* [INFORMATION PROVIDED]:

◇ ◇ ◇ ◇

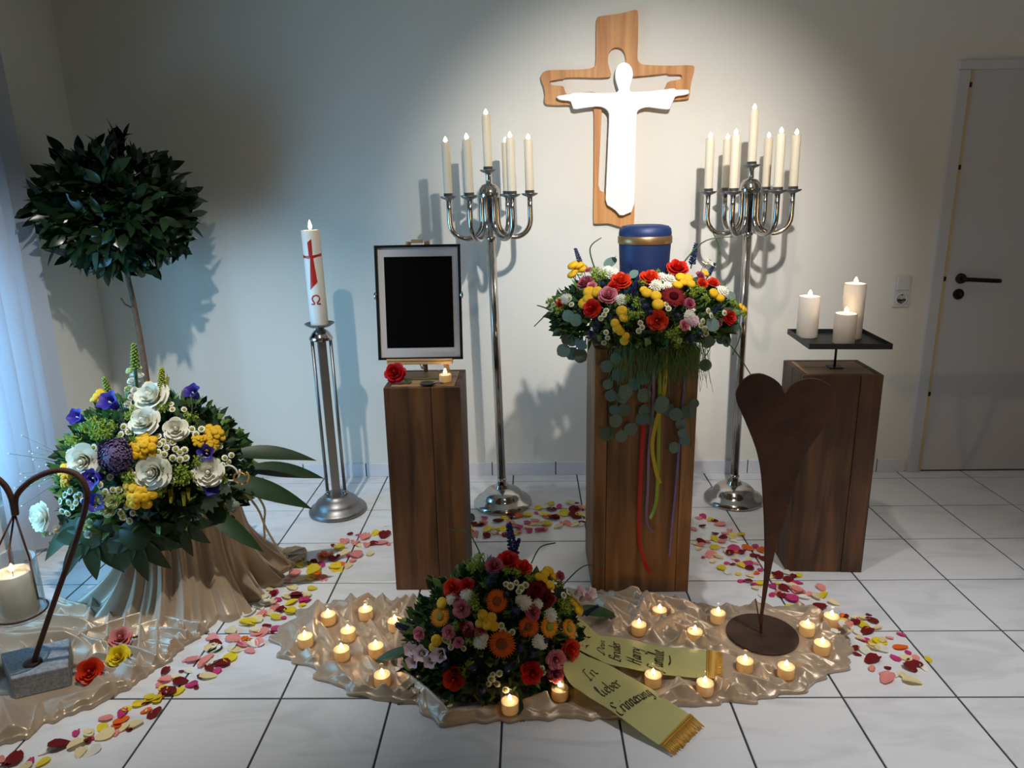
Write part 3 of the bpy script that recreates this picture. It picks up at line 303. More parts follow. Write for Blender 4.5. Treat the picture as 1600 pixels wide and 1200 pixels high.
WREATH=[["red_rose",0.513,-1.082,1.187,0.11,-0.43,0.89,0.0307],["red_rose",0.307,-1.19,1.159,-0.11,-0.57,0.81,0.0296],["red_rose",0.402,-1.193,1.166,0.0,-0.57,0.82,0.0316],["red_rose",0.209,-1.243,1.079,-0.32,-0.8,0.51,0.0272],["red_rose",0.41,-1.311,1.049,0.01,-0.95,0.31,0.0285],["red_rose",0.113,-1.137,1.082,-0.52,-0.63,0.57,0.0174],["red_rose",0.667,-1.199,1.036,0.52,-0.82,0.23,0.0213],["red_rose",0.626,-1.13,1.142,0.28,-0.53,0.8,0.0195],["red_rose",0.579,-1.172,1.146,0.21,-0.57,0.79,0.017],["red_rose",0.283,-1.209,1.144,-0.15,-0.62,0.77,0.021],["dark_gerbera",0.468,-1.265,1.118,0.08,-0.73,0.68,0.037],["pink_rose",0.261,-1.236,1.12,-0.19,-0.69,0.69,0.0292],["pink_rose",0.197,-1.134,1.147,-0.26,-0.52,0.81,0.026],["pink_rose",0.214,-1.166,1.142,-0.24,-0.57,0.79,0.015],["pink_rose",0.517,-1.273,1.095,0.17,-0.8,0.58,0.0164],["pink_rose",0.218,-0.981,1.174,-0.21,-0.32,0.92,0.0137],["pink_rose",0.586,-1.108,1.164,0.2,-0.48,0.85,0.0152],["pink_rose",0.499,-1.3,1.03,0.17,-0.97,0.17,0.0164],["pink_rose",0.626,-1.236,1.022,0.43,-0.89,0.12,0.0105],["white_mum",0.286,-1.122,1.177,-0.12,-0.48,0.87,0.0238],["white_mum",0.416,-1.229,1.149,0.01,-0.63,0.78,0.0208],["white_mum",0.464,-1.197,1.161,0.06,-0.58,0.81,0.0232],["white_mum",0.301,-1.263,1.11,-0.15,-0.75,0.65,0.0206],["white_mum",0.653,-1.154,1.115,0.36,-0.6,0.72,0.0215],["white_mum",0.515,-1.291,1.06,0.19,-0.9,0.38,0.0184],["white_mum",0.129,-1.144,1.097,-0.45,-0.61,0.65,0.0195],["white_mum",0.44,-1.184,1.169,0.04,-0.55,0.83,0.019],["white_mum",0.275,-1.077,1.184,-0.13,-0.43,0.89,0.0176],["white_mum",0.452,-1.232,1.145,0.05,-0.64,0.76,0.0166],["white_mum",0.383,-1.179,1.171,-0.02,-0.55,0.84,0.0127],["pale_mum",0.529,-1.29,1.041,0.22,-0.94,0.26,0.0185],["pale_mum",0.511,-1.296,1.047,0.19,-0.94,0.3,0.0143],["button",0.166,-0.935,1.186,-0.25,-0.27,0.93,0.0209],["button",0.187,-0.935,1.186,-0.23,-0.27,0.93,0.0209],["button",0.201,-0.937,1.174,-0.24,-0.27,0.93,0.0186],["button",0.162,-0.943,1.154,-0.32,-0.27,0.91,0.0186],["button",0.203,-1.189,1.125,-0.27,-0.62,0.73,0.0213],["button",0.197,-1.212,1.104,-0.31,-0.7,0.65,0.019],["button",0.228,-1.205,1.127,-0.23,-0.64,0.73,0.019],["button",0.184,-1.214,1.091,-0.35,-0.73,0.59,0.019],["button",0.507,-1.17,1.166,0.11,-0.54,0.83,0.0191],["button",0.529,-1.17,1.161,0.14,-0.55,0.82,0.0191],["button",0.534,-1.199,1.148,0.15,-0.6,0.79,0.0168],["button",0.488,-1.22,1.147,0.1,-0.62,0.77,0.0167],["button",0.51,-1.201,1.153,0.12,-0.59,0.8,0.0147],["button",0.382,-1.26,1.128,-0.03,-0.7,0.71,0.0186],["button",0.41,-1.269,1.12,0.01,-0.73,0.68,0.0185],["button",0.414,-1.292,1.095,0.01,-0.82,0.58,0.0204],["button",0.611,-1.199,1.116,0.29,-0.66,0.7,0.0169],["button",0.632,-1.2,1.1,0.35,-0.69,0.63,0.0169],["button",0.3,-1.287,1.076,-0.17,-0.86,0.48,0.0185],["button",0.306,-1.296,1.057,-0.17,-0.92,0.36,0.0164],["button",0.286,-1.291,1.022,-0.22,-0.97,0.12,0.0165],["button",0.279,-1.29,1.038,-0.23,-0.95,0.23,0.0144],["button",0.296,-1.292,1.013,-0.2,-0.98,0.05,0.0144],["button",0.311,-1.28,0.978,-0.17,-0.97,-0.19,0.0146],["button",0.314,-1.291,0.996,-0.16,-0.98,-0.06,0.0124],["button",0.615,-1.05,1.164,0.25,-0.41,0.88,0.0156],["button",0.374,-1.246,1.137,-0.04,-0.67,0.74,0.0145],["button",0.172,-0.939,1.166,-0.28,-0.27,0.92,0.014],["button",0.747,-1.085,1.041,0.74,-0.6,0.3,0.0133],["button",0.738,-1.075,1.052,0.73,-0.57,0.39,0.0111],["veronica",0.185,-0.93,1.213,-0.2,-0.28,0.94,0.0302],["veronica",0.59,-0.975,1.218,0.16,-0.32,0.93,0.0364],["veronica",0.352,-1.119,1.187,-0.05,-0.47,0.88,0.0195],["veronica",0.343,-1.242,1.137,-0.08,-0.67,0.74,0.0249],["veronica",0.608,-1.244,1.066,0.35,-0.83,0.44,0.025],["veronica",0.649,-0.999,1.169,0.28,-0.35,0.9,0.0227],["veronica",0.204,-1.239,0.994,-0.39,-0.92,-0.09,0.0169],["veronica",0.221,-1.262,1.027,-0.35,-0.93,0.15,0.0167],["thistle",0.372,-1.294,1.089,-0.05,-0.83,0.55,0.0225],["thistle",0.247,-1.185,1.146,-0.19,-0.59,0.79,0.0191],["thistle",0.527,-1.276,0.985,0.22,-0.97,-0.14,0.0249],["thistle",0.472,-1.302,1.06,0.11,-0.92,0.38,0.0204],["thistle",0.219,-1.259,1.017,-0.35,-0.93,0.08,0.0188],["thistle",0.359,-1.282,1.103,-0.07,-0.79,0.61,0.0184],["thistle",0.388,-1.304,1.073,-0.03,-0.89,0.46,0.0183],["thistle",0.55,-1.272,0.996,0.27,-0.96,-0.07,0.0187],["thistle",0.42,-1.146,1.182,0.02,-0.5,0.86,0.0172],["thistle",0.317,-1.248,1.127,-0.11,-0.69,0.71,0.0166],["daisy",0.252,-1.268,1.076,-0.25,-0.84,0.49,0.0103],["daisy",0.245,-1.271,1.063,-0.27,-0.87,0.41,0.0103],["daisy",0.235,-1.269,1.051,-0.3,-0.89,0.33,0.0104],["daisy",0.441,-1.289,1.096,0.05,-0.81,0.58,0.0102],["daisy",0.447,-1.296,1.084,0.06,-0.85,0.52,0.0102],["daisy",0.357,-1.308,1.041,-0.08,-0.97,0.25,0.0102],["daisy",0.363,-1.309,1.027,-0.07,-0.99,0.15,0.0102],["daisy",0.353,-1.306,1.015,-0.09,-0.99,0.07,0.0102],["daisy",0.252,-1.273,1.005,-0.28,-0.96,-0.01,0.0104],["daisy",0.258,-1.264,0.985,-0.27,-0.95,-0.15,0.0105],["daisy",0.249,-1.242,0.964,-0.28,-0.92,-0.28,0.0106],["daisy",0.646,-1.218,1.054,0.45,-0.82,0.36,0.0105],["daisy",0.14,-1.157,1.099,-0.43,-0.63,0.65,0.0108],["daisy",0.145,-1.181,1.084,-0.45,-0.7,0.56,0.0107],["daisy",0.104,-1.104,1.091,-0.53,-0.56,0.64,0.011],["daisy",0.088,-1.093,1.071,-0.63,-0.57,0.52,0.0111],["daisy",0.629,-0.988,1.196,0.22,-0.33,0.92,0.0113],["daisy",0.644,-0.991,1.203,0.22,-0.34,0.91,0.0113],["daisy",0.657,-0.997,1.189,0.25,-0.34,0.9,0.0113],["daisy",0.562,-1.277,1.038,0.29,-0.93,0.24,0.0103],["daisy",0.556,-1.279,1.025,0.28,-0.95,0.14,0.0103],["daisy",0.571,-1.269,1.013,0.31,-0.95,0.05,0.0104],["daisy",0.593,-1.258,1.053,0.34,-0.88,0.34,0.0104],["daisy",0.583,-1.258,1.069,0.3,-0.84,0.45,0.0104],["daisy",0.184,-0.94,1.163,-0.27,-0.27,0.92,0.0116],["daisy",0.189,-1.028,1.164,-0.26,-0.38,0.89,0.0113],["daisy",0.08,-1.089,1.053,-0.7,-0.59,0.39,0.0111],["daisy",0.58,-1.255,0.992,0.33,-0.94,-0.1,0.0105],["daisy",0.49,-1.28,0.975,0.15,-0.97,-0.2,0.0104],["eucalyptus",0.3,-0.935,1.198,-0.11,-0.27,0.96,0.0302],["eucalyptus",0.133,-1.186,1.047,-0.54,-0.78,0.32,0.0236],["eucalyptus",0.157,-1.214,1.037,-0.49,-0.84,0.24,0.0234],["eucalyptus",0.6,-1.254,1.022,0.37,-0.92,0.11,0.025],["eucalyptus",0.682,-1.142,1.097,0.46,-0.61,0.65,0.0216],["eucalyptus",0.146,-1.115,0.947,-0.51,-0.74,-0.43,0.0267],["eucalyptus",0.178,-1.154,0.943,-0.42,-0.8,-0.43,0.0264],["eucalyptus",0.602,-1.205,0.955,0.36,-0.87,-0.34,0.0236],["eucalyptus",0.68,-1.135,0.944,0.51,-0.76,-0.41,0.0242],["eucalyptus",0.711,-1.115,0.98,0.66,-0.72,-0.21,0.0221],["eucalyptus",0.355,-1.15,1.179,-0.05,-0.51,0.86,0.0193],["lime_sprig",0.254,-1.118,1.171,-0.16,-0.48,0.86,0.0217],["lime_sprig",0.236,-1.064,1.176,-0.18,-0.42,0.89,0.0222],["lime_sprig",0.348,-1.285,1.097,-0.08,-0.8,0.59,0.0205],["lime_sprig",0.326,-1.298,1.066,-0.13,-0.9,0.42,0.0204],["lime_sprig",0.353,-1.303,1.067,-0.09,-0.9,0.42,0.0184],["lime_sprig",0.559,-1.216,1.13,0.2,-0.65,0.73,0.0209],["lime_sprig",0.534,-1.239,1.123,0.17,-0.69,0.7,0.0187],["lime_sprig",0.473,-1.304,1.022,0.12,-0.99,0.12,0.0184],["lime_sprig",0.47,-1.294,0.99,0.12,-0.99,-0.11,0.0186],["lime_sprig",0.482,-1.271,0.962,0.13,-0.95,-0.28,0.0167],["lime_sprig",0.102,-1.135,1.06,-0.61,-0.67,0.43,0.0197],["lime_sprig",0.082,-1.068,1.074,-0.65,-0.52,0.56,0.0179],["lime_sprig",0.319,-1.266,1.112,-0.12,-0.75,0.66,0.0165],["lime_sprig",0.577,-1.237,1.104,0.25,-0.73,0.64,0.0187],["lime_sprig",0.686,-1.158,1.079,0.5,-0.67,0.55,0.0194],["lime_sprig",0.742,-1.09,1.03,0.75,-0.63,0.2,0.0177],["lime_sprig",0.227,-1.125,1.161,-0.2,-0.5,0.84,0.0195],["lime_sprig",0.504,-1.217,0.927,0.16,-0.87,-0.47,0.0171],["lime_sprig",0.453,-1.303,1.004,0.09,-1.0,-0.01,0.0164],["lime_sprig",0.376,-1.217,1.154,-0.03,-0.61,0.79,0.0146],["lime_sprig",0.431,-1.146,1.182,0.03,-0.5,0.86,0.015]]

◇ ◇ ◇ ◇

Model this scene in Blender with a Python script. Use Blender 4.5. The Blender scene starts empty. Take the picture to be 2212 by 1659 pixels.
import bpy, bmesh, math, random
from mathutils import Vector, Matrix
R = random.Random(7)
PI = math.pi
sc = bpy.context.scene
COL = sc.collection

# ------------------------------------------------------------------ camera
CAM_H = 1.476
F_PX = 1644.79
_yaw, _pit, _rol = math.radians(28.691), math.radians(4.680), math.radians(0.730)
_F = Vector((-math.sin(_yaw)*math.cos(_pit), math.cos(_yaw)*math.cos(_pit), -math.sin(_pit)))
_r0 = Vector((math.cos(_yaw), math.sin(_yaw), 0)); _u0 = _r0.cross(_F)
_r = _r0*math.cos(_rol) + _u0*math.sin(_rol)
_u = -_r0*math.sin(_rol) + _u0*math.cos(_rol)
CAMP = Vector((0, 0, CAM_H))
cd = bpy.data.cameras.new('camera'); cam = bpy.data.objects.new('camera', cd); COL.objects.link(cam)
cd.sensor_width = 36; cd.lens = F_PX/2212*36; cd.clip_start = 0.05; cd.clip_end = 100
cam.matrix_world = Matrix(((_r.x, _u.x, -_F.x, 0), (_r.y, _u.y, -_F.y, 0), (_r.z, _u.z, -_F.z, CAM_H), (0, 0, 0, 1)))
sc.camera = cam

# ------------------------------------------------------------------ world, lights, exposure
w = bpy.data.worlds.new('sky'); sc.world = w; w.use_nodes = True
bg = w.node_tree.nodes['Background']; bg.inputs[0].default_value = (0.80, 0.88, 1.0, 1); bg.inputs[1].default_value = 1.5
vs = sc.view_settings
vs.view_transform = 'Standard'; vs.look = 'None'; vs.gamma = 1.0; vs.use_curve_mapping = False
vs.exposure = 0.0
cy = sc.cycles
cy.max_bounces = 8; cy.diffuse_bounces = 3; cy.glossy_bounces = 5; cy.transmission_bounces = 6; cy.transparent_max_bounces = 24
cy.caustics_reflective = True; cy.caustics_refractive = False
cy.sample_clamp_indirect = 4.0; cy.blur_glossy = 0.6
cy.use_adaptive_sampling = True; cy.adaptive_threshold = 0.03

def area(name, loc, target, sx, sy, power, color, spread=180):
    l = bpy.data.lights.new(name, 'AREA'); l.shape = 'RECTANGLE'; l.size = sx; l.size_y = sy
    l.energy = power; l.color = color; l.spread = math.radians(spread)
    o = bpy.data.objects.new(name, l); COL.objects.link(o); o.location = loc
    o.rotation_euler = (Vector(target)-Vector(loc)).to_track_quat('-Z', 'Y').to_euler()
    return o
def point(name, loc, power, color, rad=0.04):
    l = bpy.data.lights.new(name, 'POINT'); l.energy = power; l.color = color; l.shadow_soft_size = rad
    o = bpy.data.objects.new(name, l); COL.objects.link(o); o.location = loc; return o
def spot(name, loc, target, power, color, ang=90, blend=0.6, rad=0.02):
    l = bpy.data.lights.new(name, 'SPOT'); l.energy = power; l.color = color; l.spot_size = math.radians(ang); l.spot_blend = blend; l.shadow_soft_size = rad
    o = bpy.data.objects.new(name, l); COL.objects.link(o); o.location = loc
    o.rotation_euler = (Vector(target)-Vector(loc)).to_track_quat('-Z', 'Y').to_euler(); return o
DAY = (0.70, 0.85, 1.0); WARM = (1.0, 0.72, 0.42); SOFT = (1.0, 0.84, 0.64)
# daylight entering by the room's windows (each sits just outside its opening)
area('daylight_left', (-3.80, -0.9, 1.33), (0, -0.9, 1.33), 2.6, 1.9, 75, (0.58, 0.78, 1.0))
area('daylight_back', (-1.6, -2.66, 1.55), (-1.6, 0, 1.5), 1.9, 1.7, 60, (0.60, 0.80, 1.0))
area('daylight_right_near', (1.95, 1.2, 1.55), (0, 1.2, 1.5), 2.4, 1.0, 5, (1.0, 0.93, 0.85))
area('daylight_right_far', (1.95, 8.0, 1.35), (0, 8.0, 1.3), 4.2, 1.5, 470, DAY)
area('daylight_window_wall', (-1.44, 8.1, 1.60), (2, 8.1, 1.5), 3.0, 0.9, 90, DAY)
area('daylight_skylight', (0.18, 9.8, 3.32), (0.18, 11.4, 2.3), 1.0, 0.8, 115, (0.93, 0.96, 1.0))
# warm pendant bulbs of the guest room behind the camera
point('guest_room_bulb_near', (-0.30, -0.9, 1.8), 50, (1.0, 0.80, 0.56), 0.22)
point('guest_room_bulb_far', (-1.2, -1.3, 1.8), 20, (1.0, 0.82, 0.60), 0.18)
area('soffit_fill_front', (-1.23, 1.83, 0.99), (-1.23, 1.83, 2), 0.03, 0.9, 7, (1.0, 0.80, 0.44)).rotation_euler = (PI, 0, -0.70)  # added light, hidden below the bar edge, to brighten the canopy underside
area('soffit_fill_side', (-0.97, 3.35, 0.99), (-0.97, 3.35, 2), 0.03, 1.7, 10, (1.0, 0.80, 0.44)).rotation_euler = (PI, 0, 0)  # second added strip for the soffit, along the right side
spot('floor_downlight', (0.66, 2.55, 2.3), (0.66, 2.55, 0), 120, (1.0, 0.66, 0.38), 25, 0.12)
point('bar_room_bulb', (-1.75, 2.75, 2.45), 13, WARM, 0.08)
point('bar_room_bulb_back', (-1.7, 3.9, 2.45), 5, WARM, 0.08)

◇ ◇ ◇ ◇

* [STATED EXERCISE]: Of the lines above, how many include the word "script"? Reply with the number only.

* [ANSWER]: 2